What is Mehdi Hasan’s attitude towards a hate preacher who preaches the millennia-old libel: that Jews bake the blood of children in their “holy bread“?

He gloats that Raed Salah has avoided deportation.

The blood libel has a long and proven history of triggering not just hatred, but massacres of Jews. Not hundreds of years ago: right into the modern era.

But Mehdi Hasan isn’t bothered at all. In fact, the court victory of a man who incites hatred against Jews makes him happy.

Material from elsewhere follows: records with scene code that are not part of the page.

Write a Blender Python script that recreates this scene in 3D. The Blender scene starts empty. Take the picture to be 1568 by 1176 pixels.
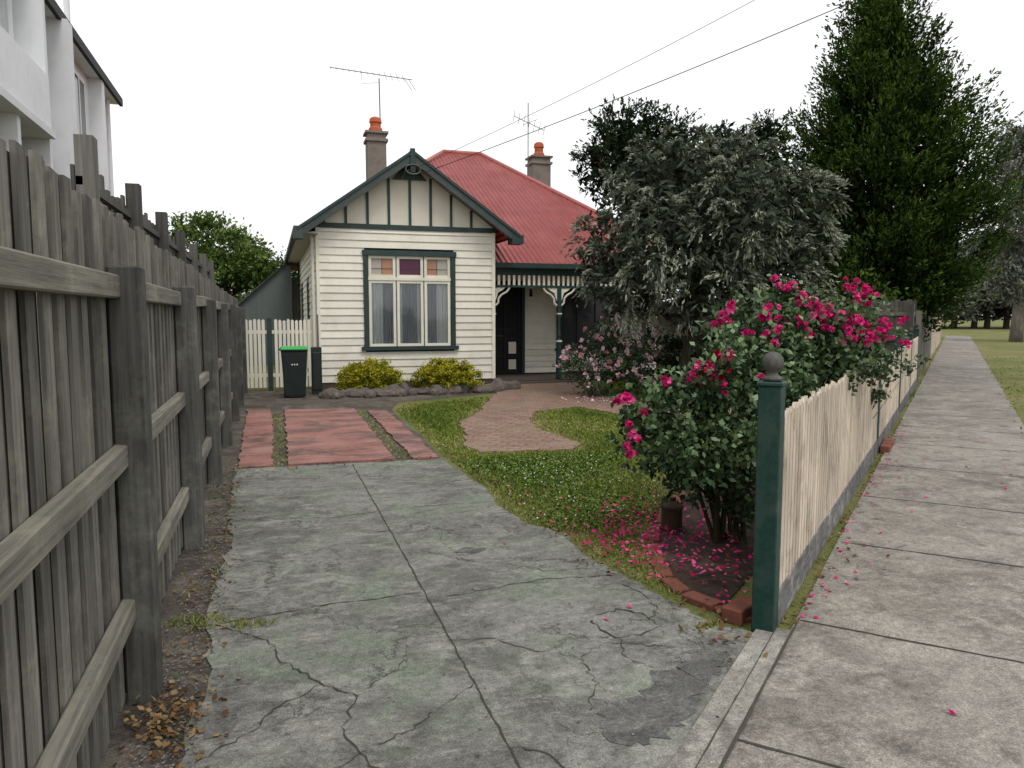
import bpy, bmesh, math, random
import numpy as np
from mathutils import Vector
random.seed(7); rng=np.random.default_rng(7)
sc=bpy.context.scene
A=17.8*math.pi/180
CA,SA=math.cos(A),math.sin(A)
def cw(x,y):            # street-survey frame -> house-aligned world frame
    return (x*CA+y*SA, -x*SA+y*CA)
SX,SY=.748,.664         # direction of the street

# ---------------------------------------------------------------- materials
class NT:
    def __init__(s,name):
        s.m=bpy.data.materials.new(name); s.m.use_nodes=True
        s.t=s.m.node_tree; s.b=s.t.nodes['Principled BSDF']; s.out=s.t.nodes['Material Output']
        s.pos=s.n('ShaderNodeNewGeometry').outputs['Position']
    def n(s,ty,**k):
        nd=s.t.nodes.new(ty)
        for a,v in k.items(): setattr(nd,a,v)
        return nd
    def L(s,a,b): s.t.links.new(a,b)
    def setin(s,sock,v):
        if isinstance(v,bpy.types.NodeSocket): s.L(v,sock)
        elif isinstance(v,tuple) and len(v)==3 and sock.type=='RGBA': sock.default_value=(*v,1)
        else: sock.default_value=v
    def mapping(s,sc=(1,1,1),rot=(0,0,0),loc=(0,0,0),src=None):
        m=s.n('ShaderNodeMapping'); s.L(src or s.pos,m.inputs['Vector'])
        m.inputs['Scale'].default_value=sc; m.inputs['Rotation'].default_value=rot; m.inputs['Location'].default_value=loc
        return m.outputs['Vector']
    def noise(s,scale,detail=4,rough=.6,vec=None,dist=0):
        m=s.n('ShaderNodeTexNoise'); s.L(vec or s.pos,m.inputs['Vector'])
        m.inputs['Scale'].default_value=scale; m.inputs['Detail'].default_value=detail
        m.inputs['Roughness'].default_value=rough; m.inputs['Distortion'].default_value=dist
        return m.outputs['Fac']
    def ramp(s,fac,stops):
        r=s.n('ShaderNodeValToRGB'); s.L(fac,r.inputs['Fac']); e=r.color_ramp.elements
        while len(e)<len(stops): e.new(.5)
        for i,(p,c) in enumerate(stops):
            e[i].position=p
            if not isinstance(c,tuple): c=(c,c,c)
            e[i].color=(*c,1)
        return r.outputs['Color']
    def mix(s,f,a,b,mode='MIX'):
        m=s.n('ShaderNodeMix',data_type='RGBA',blend_type=mode)
        s.setin(m.inputs[0],f); s.setin(m.inputs[6],a); s.setin(m.inputs[7],b)
        return m.outputs[2]
    def math(s,op,a,b=0.0):
        m=s.n('ShaderNodeMath',operation=op); s.setin(m.inputs[0],a); s.setin(m.inputs[1],b); return m.outputs[0]
    def attr(s,name='v'):
        a=s.n('ShaderNodeAttribute'); a.attribute_name=name; return a.outputs['Fac']
    def bump(s,h,strength=.3,dist=.01):
        b=s.n('ShaderNodeBump'); s.L(h,b.inputs['Height']); b.inputs['Strength'].default_value=strength
        b.inputs['Distance'].default_value=dist; s.L(b.outputs['Normal'],s.b.inputs['Normal'])
    def fin(s,col,rough=.8,spec=.3):
        s.setin(s.b.inputs['Base Color'],col); s.setin(s.b.inputs['Roughness'],rough)
        s.b.inputs['Specular IOR Level'].default_value=spec; return s.m

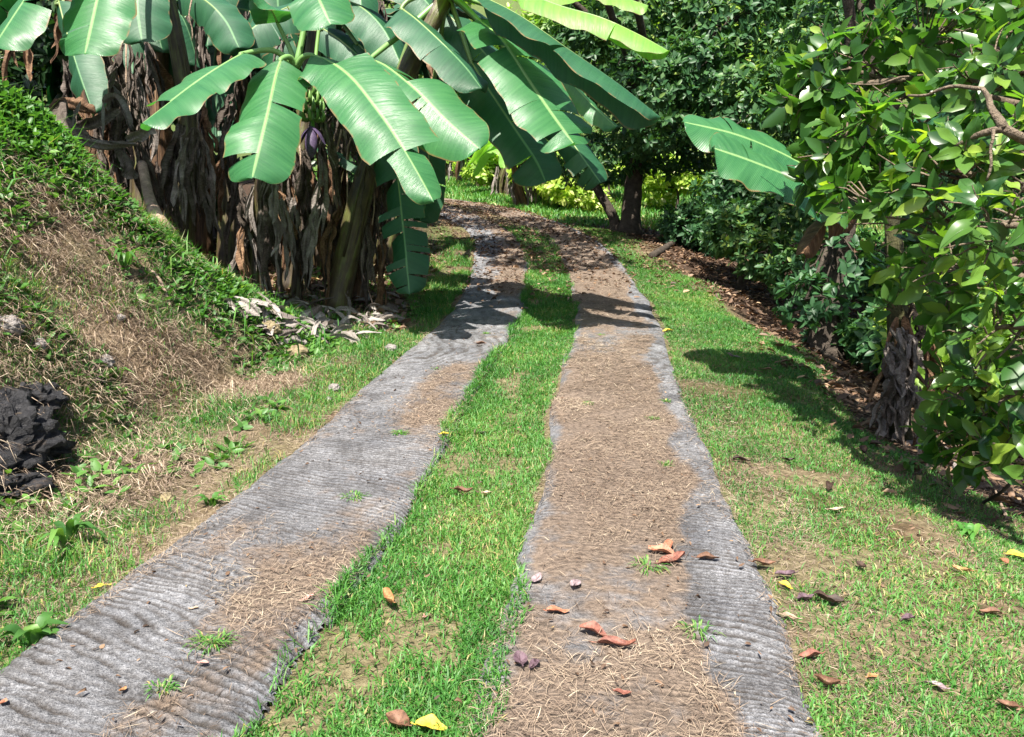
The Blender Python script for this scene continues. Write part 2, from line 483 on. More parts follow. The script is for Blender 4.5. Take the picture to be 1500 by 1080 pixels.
def strip(side, t0, t1, label):
    s0 = 6.3
    rows = list(np.arange(0, 1.0, .05)) if False else []
    s = 3.0
    while s < 7.6: rows.append(s); s += .05
    while s < 11.4: rows.append(s); s += .0085
    st = .0085
    while s < RS[-1] - 3: rows.append(s); st = min(st * 1.014, .2); s += st
    srow = np.array(rows)
    nt_ = 96
    u = np.linspace(0, 1, nt_)
    u = np.concatenate([[-.001, 0], u[1:-1], [1, 1.001]])
    S, U = np.meshgrid(srow, u, indexing='ij')
    e0 = t0 + .035 * fbm(srow * 1.3, srow * 0, 81 + side, 3) + .012 * sstep(16, 8, srow) * fbm(srow * 9, srow * 0, 83 + side, 2)
    e1 = t1 + .035 * fbm(srow * 1.3, srow * 0 + 5, 85 + side, 3) + .012 * sstep(16, 8, srow) * fbm(srow * 9, srow * 0 + 5, 87 + side, 2)
    Tt = e0[:, None] + (e1 - e0)[:, None] * np.clip(U, 0, 1)
    hh, gr = strip_height(Tt, S, side)
    edge = np.minimum(Tt - e0[:, None], e1[:, None] - Tt)
    hh = hh + .040 - .03 * np.exp(-(edge / .035) ** 1.2)
    gr = gr * sstep(20, 10, S)
    out_l = (U < 0); out_r = (U > 1)
    hh = np.where(out_l | out_r, -.16, hh)
    Tt = Tt + np.where(out_r, .03, 0) - np.where(out_l, .03, 0)
    bx = np.stack([np.interp(srow, RS, RP[:, k]) for k in range(3)], -1)
    tx = np.interp(srow, RS, RT[:, 0]); ty = np.interp(srow, RS, RT[:, 1])
    nn = np.hypot(tx, ty); tx /= nn; ty /= nn
    X = bx[:, 0, None] + Tt * ty[:, None]; Y = bx[:, 1, None] - Tt * tx[:, None]; Z = bx[:, 2, None] + hh
    if side == 0:
        dirt = .18 + .34 * sstep(-.86, -.62, Tt + .12 * fbm(S * 1.1, Tt, 91, 3)) + .42 * fbm(Tt * 1.6, S * .9, 92, 3)
    else:
        dirt = .78 + .3 * fbm(Tt * 1.6, S * .9, 93, 3) - .75 * sstep(.90, 1.04, Tt - .10 * sstep(9.2, 10.5, S) + .09 * fbm(S * 1.6, Tt, 94, 3))
    dirt = dirt + .20 * fbm(Tt * 5, S * 4, 95, 3) + .25 * sstep(14, 18, S) - .35 * sstep(.1, .02, edge)
    m, n = X.shape
    i = np.arange(m - 1)[:, None] * n + np.arange(n - 1)[None, :]
    f = np.stack([i, i + 1, i + n + 1, i + n], -1).reshape(-1, 4)
    o = link('concrete_path', mesh_np('concrete_path', np.stack([X, Y, Z], -1).reshape(-1, 3), [f], mat_conc,
             {'groove': gr.ravel(), 'dirt': dirt.ravel()}))
    tag(o, label, kind='structure')
    return e0, e1
LT0, LT1, RT0, RT1 = -1.225, -.325, .29, 1.225
strip(0, LT0, LT1, 'grey raked concrete wheel strip of the track, beside the bank')
strip(1, RT0, RT1, 'raked concrete wheel strip covered in dry thatch, beside the sloping lawn')

# ------------------------------------------------------------------ grass, straw and litter (stuff)
def blades_mesh(name, P, L, W, lean0, lean1, v, mat, az=None, twist=.5):
    """each blade: root pair, middle pair, tip"""
    n = len(P)
    if az is None: az = rng.uniform(0, 2 * np.pi, n)
    d = np.stack([np.cos(az), np.sin(az), np.zeros(n)], -1)
    tw = az + np.pi / 2 + rng.normal(0, twist, n)
    w = np.stack([np.cos(tw), np.sin(tw), rng.normal(0, .15, n)], -1) * (W / 2)[:, None]
    up = np.array([0, 0, 1.])
    m1 = P + (d * np.sin(lean0)[:, None] + up * np.cos(lean0)[:, None]) * (L * .5)[:, None]
    m2 = m1 + (d * np.sin(lean1)[:, None] + up * np.cos(lean1)[:, None]) * (L * .5)[:, None]
    V = np.stack([P - w * .7, P + w * .7, m1 + w, m1 - w, m2], 1).reshape(-1, 3)
    b = np.arange(n)[:, None] * 5
    return link(name, mesh_np(name, V, [b + np.array([[0, 1, 2, 3]]), b + np.array([[3, 2, 4]])], mat, {'v': np.repeat(v, 5)}))

def scatter(n, x0, x1, y0, y1, dens_fn, ypow=1.0):
    """random ground points kept with probability dens_fn(x,y,t,s,bank); more of them near the camera when ypow > 1"""
    x = rng.uniform(x0, x1, n); y = y0 + (y1 - y0) * rng.uniform(0, 1, n) ** ypow
    global SCZ
    z, t, s, b = H(x, y, True); SCZ = z
    k = rng.uniform(0, 1, n) < dens_fn(x, y, t, s, b)
    return x[k], y[k], z[k], t[k], s[k], b[k]

def inframe(x, y, m=.72): return np.abs(x) < m * y + .5

# --- the turf between the wheel strips
def d_mid(x, y, t, s, b):
    e0 = LT1 - .02 + .065 * fbm(s * 2.5, t * 3, 101, 4); e1 = RT0 - .01 + .07 * fbm(s * 2.2, s * 0, 102, 3) + .03 * sstep(4.3, 3, y)
    m = (t > e0 - .02) & (t < e1 + .02)
    bare = sstep(.30, .62, fbm(x * 3.2, y * 2.1, 103, 4))
    return m * (1 - .85 * bare) * (1 - .55 * sstep(11, 14.5, y))
x, y, z, t, s, b = scatter(480000, -1.4, 1.4, 1.3, 18, d_mid, 2.0)
n = len(x)
sz = 1 + .05 * np.clip(y - 4, 0, 10)
tall = 1 + .5 * sstep(-.18, -.33, t) + .35 * vnoise(x * 5, y * 5, 5)
L = rng.uniform(.016, .052, n) * sz * tall * (.75 + .5 * vnoise(x * 9, y * 9, 15))
W = rng.uniform(.0030, .0062, n) * sz
v = np.clip(.46 + .34 * fbm(x * 2, y * 2, 6, 3) + rng.normal(0, .18, n) + .5 * (rng.uniform(0, 1, n) < .04), 0, 1)
g = blades_mesh('grass', np.stack([x, y, z - .004 + .035 * ((t < LT1) | (t > RT0))], -1), L, W, np.abs(rng.normal(.55, .35, n)), np.abs(rng.normal(1.15, .4, n)), v, M['grass'])
tag(g, 'bright green turf growing between the two concrete strips', 'grass', kind='stuff')

# --- verge beside the trees
def d_right(x, y, t, s, b):
    e = RT1 + .0 + .09 * fbm(s * 2.5, t * 3, 111, 4)
    lim = 2.55 + .55 * sstep(6, 4, y) + .5 * fbm(x * .9, y * .9, 112, 3) - .5 * sstep(8, 11, y)
    m = (t > e) * sstep(lim + .25, lim - .2, t)
    patch = sstep(-.55, .25, fbm(x * 1.2, y * 1.2, 113, 4) + .70 * sstep(3.2, 4.6, y) - .20)
    return m * patch * (1 - .5 * sstep(10, 15, y)) * inframe(x, y)
x, y, z, t, s, b = scatter(560000, .8, 4.6, 1.3, 20, d_right, 1.5)
n = len(x)
sz = 1 + .06 * np.clip(y - 4, 0, 10)
L = rng.uniform(.02, .055, n) * sz
W = rng.uniform(.0030, .0060, n) * sz
v = np.clip(.42 + .28 * fbm(x * 1.6, y * 1.6, 7, 3) + rng.normal(0, .18, n) + .12 * sstep(4.5, 2.5, y) + .5 * (rng.uniform(0, 1, n) < .06), 0, 1)
g = blades_mesh('grass', np.stack([x, y, z - .004], -1), L, W, np.abs(rng.normal(.6, .35, n)), np.abs(rng.normal(1.2, .4, n)), v, M['grass'])
tag(g, 'short green turf on the verge sloping down to the trees', 'grass', kind='stuff')

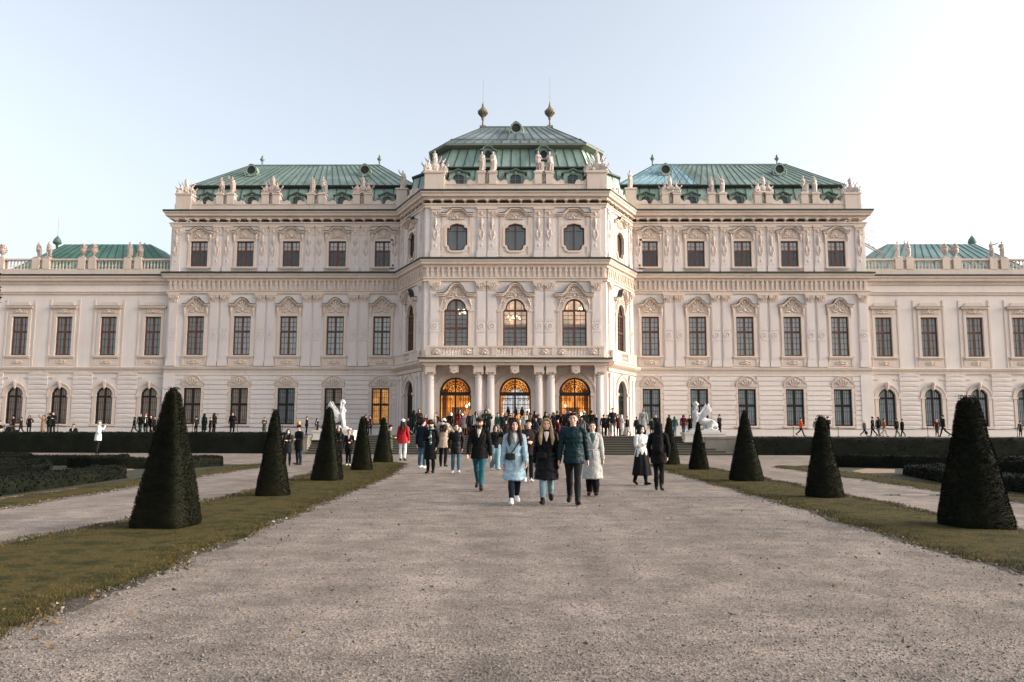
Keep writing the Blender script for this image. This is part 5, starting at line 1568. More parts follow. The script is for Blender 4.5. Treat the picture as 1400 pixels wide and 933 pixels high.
# ---------------------------------------------------------------- hedges
def hedge(name, pts, w, h, mat, nleaf, size, label, cat, group, seed=0, z0=0.0, rough=.03):
    """clipped hedge along a plan line"""
    P = [Vector(p) for p in pts]; rows = []
    L = [0]
    for a, b in zip(P, P[1:]): L.append(L[-1] + (b - a).length)
    n = max(8, int(L[-1] / .25)); prof = [(-.5, 0), (-.5, .35), (-.49, .75), (-.45, .96), (-.25, 1.0), (0, 1.0), (.25, 1.0), (.45, .96), (.49, .75), (.5, .35), (.5, 0)]
    ctr = []; nor = []
    for i in range(n + 1):
        t = L[-1] * i / n; k = max(j for j in range(len(L) - 1) if L[j] <= t + 1e-9); a, b = P[k], P[k + 1]; f = (t - L[k]) / max(1e-6, L[k + 1] - L[k])
        ctr.append(a.lerp(b, f)); d = (b - a).normalized(); nor.append(Vector((d.y, -d.x)))
    C = np.array([c[:] for c in ctr]); Nn = np.array([c[:] for c in nor]); Nn = (Nn + np.roll(Nn, 1, 0) + np.roll(Nn, -1, 0)) / 3; Nn[0] = nor[0][:]; Nn[-1] = nor[-1][:]
    A = np.array(prof); m = len(A)
    X = C[:, None, :] + Nn[:, None, :] * (A[None, :, 0:1] * w); Z = np.repeat(A[None, :, 1] * h, n + 1, 0)
    V = np.concatenate([X, Z[..., None]], -1).reshape(-1, 3)
    V = V + (wob(V, 2.2, rough, seed)[:, None] * rng.normal(0, 1, (len(V), 3)) * .4 + wob(V, 1.0, rough * .5, seed + 1)[:, None] * [0, 0, 1]) * (V[:, 2:3] > .01)
    F = grid_faces(m, n + 1, False)
    capf = []
    base = len(V)
    q = rng.integers(0, len(F), nleaf); uv = rng.uniform(0, 1, (nleaf, 2, 1))
    Fq = V[F[q]]; pt = (Fq[:, 0] * (1 - uv[:, 0]) + Fq[:, 1] * uv[:, 0]) * (1 - uv[:, 1]) + (Fq[:, 3] * (1 - uv[:, 0]) + Fq[:, 2] * uv[:, 0]) * uv[:, 1]
    cc = np.repeat(C.mean(0)[None], nleaf, 0)
    nrm = np.cross(Fq[:, 1] - Fq[:, 0], Fq[:, 3] - Fq[:, 0]); nrm /= np.linalg.norm(nrm, axis=1)[:, None] + 1e-9
    idx = q // (m - 1); out = pt - np.concatenate([C[idx], np.full((nleaf, 1), h * .4)], 1); sg = np.sign((nrm * out).sum(1))[:, None]; nrm *= sg
    LV, LF = leaf_cards(pt, nrm, size, .7)
    ends = []
    for e, s_ in ((0, 1), (n, -1)):
        # close the ends with a fan of leaves and a cap
        ids = np.arange(m) + e * m; ends.append(ids if s_ > 0 else ids[::-1])
    allV = np.concatenate([V, LV]); F = np.concatenate([F, LF + base])
    capq = []
    for ids in ends:
        for i in range(m // 2): 
            a, b, c, d = ids[i], ids[i + 1], ids[m - 2 - i], ids[m - 1 - i]
            if len({a, b, c, d}) == 4: capq.append((a, b, c, d))
    F = np.concatenate([F, np.array(capq)])
    o = np_mesh(name, allV, F, mat); o.location.z = z0
    tag(o, label, cat, group)
    return o
hedge('hedge', [(-70, 52.4), (-14.7, 51.9)], 1.1, 1.32, BOXH, 14000, .075, 'long dark clipped hedge below the terrace left of the steps', 'hedge', 'clipped hedges along the terrace', 1)
hedge('hedge', [(15.0, 51.4), (70, 50.9)], 1.1, 1.10, BOXH, 14000, .075, 'long dark clipped hedge below the terrace right of the steps', 'hedge', 'clipped hedges along the terrace', 2)
def PX(*pts): return [gp(*p) for p in pts]
GL = 'low box hedges of the parterres'
PH = [
 ([(-11.5, 8), (-11.6, 14), (-11.9, 20.5), (-12.2, 24.5)], 1.0, .36, 9000, 'low box hedge running along the left verge nearest the side walk'),
 ([(-12.2, 33.2), (-13.0, 31.2), (-14.6, 30.6), (-17, 31.4)], .8, .41, 4000, 'short box hedge behind the largest yew on the left'),
 ([(-15.6, 27.0), (-18.0, 26.0), (-22, 24.0), (-25, 25)], .8, .39, 5000, 'curled box hedge beside the sandy bed on the left parterre'),
 ([(-14.2, 20.0), (-16, 18.0), (-20, 17.4), (-24, 19.5)], 1.3, .34, 8000, 'broad box hedge in the middle of the left parterre'),
 ([(-22.0, 36.5), (-27, 37.5), (-32, 36)], .7, .38, 4000, 'far box hedge of the left parterre near the man with a phone'),
 ([(-14.0, 24.5), (-16.5, 23.4), (-20, 21.6), (-25, 22.5), (-30, 21)], .9, .38, 7000, 'second scroll hedge behind the front row on the left parterre'),
 ([(-17, 29.5), (-21, 28.2), (-26, 29), (-32, 27)], .8, .41, 6000, 'farther scroll hedge on the left parterre'),
 ([(-13.4, 12), (-14.5, 15.5), (-18, 15.2), (-22, 14)], .9, .38, 8000, 'front scroll hedge at the left edge of the picture'),
 ([(-16, 33.5), (-20, 33), (-26, 34)], .7, .41, 5000, 'thin low hedge beyond the sandy bed on the left'),
 ([(17, 35.6), (20, 35), (25, 34.6), (31, 35)], .8, .41, 6000, 'long scroll hedge across the right parterre'),
 ([(13.4, 34.2), (15.2, 33.4), (17.6, 32.6), (20, 32.4)], .8, .51, 5000, 'tufted box hedge at the far end of the right parterre'),
 ([(17.5, 30.2), (19.2, 28.4), (21, 27.0), (24, 26.5)], .9, .43, 6000, 'box hedge beside the sandy bed on the right parterre'),
 ([(15.6, 28.6), (13.9, 27.6), (12.9, 23), (12.8, 17), (13.0, 10)], 1.0, .36, 9000, 'box hedge behind the largest yew on the right'),
 ([(21.5, 34.0), (26, 33), (31, 34)], .8, .38, 4000, 'far box hedge at the right edge of the right parterre'),
 ([(19, 24), (22, 22.6), (26, 23.5)], 1.0, .36, 5000, 'outer box hedge curling towards the right edge'),
]
for i, (pts, w, h, nl, lab) in enumerate(PH):
    hedge('box_hedge', pts, w, h, BOXF, nl, .05, lab, 'hedge', GL, 20 + i, 0, .035)
SAND = plain('sand', (.26, .175, .11), .95, var=.25, scale=3, bmp=.3)
BED = plain('bed_soil', (.028, .026, .014), .95, var=.5, scale=2.5, bmp=.8, bscale=20)
sheet('lawn_bed', [(-45, 6), (-11.0, 6), (-11.0, 34.4), (-14, 35.5), (-45, 38)], .0035, BED)
sheet('lawn_bed', [(12.0, 6), (45, 6), (45, 38), (14, 36.8), (11.6, 34)], .0035, BED)
for pts in (PX((128, 646), (150, 640.5), (176, 641.5), (186, 644.5), (140, 647)), PX((-30, 628), (0, 627.5), (34, 630), (30, 632.5), (-30, 632)), PX((48, 628), (58, 627), (66, 629), (50, 630.5)),
            PX((1165, 643), (1185, 639.5), (1224, 640.5), (1224, 645.5), (1180, 646)), PX((1275, 629), (1310, 627), (1312, 631), (1276, 632)), PX((1362, 632), (1430, 629), (1430, 635), (1364, 635.5))):
    sheet('sand_bed', pts, .008, SAND)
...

So, what does make Mehdi Hasan cry?

Here is a section of a speech which Mehdi Hasan made a few years ago. The subject is, broadly speaking, the history of the Sunni-Shia sectarian conflict. Mehdi Hasan argues that, as a result of their defeats, Shia Muslims have suffered black propaganda and persecution. In the present day, he condemns Saudi Sunnis in the harshest terms for distorting the Qu’ran and the Hadiths, using them to mislead Muslims generally and to attack Shi’ites in particular.

So, it seems, Mehdi Hasan does understand how ancient religious libels can be used to incite hatred in the present, after all.

Mehdi Hasan then links the plight of Shi’ites to the persecution of various Imams: a number of whom were poisoned by their political rivals and died in various horrible ways. The speech culminates with a lachrymose retelling of the aftermath of the Battle of Karbala, in which a small group composed mostly of relatives of Muhammad’s grandson Husain ibn Ali were beaten, captured and then decapitated by the army of Caliph Yazid I.

Have a listen to the Political Editor of the New Statesman, choking with emotion as he tells the story of the fate of a military commander who died over a thousand years ago.

But when it comes to theologically based racist incitement, in the present day, in Britain against Jews who are his fellow citizens – well, Mehdi Hasan couldn’t give a flying fuck.